Yaba Badoe


Yaba Badoe is a Ghanaian-British documentary filmmaker, journalist and author.

Career

Yaba Badoe was born in Tamale, northern Ghana. She left Ghana to be educated in Britain at a very young age. A graduate of King's College, Cambridge, Badoe worked as a civil servant at the Ministry of Foreign Affairs in Ghana, before beginning her career in journalism as a trainee at the BBC. She also was a researcher at the Institute of African Studies at the University of Ghana. She has taught in Spain and Jamaica and has worked as a producer and director making documentaries for the main television channels in Britain. Among her credits are: Black and White, an investigation into race and racism in Bristol, using hidden video cameras for BBC1; I Want Your Sex, an arts documentary exploring images and myths surrounding black sexuality in Western art, literature, film and photography, for Channel 4; and the six-part series Voluntary Service Overseas for ITV in 2002.
In addition to making films, Badoe is a creative writer, her first novel, True Murder, being published in London by Jonathan Cape in 2009. Her short story "The Rivals" was included in the anthology African Love Stories, edited by Ama Ata Aidoo.

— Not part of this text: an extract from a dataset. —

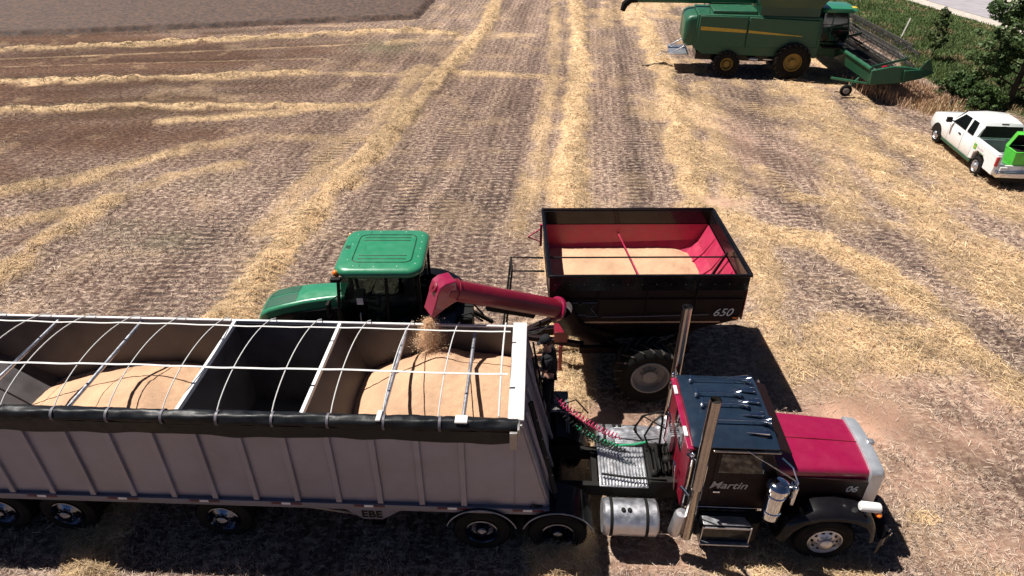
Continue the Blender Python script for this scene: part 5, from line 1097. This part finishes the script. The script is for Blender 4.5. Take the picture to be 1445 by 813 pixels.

She also authored children's book with Title Jigsaw of Fire and Stars
Badoe directed and co-produced the documentary film The Witches of Gambaga, which won Best Documentary at the Black International Film Festival in 2010, and was awarded Second Prize in the Documentary section of FESPACO 2011. Her most recent film, launched in 2014, is entitled The Art of Ama Ata Aidoo.
In 2016, she participated in in Chapel Hill, NC.
She is a contributor to the 2019 anthology New Daughters of Africa, edited by Margaret Busby.